▶ [Task directions]:
Reproduce, please, only the lines from the first line below to the line containing "C = SC.collection", inclusive.

** start of Given information **

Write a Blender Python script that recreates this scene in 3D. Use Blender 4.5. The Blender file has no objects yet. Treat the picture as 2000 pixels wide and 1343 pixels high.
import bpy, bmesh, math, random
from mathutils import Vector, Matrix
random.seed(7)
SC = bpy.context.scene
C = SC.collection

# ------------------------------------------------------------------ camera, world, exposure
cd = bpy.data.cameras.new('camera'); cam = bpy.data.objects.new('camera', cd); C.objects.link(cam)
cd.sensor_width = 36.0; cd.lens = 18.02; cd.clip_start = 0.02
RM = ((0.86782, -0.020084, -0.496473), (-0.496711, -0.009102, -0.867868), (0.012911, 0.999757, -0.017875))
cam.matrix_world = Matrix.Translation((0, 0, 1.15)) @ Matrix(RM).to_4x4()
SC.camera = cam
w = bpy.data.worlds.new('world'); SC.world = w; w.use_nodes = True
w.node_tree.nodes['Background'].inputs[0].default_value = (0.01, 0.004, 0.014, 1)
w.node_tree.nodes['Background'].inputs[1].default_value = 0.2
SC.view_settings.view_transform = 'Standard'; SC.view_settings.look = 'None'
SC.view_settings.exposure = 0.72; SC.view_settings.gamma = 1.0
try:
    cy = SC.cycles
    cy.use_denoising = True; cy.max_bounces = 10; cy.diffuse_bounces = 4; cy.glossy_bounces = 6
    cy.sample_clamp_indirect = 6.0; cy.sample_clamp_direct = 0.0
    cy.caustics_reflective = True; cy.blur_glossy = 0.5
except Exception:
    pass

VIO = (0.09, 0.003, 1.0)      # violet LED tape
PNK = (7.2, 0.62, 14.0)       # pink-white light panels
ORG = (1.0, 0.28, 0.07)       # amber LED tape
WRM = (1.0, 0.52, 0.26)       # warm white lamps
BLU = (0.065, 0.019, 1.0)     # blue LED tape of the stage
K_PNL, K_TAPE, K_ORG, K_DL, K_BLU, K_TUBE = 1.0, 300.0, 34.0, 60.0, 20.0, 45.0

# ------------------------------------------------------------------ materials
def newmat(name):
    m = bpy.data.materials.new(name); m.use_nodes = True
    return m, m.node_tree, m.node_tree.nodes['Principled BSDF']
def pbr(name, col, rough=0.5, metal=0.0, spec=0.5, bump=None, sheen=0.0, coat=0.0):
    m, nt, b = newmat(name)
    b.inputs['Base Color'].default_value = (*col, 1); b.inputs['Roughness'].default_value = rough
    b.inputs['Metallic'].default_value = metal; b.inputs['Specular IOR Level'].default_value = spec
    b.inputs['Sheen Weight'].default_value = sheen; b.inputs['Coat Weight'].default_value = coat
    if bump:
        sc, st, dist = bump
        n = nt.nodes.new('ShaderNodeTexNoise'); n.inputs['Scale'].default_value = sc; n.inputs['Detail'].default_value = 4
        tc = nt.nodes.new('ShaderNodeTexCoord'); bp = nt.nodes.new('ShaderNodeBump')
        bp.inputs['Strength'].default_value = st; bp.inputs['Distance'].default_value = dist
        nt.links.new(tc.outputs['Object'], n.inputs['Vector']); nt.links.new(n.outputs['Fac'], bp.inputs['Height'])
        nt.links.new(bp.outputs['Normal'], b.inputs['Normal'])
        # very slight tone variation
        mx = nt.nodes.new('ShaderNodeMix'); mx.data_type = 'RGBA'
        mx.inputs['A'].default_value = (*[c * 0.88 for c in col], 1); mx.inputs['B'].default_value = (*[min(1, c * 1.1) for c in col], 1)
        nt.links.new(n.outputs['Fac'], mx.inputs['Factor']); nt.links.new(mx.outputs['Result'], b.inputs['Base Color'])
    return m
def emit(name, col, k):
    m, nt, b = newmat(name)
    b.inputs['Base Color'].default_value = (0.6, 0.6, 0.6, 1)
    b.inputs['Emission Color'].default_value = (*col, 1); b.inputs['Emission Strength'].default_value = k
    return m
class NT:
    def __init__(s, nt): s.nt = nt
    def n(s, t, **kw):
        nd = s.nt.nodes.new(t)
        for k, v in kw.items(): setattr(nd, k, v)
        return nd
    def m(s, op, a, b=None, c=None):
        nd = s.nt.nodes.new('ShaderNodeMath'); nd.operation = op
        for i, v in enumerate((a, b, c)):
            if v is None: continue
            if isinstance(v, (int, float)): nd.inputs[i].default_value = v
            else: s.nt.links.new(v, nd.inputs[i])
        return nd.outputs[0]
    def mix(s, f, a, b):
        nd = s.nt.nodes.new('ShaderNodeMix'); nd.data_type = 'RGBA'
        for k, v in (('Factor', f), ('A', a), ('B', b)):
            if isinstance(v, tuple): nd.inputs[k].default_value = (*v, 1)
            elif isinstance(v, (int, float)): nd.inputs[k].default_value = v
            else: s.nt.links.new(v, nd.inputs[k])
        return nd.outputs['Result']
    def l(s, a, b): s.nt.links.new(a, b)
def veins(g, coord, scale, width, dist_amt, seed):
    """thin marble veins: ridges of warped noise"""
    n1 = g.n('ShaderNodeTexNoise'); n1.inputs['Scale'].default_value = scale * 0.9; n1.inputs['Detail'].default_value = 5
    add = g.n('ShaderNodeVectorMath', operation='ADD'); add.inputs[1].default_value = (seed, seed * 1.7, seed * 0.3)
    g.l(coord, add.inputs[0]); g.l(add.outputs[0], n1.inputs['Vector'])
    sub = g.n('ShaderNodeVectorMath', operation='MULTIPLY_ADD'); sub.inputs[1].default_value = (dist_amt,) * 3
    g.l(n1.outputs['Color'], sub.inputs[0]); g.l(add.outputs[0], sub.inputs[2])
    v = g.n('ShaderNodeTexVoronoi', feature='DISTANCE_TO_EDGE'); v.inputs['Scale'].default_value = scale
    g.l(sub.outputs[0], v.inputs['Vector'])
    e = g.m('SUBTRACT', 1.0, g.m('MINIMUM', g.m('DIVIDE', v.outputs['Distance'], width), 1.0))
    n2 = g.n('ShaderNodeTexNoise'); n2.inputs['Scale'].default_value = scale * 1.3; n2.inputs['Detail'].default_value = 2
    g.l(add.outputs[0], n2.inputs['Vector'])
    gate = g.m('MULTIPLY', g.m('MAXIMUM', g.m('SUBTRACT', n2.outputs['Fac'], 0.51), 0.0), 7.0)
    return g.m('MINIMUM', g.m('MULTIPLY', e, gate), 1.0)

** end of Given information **

▶ [The response]:
Write a Blender Python script that recreates this scene in 3D. Use Blender 4.5. The Blender file has no objects yet. Treat the picture as 2000 pixels wide and 1343 pixels high.
import bpy, bmesh, math, random
from mathutils import Vector, Matrix
random.seed(7)
SC = bpy.context.scene
C = SC.collection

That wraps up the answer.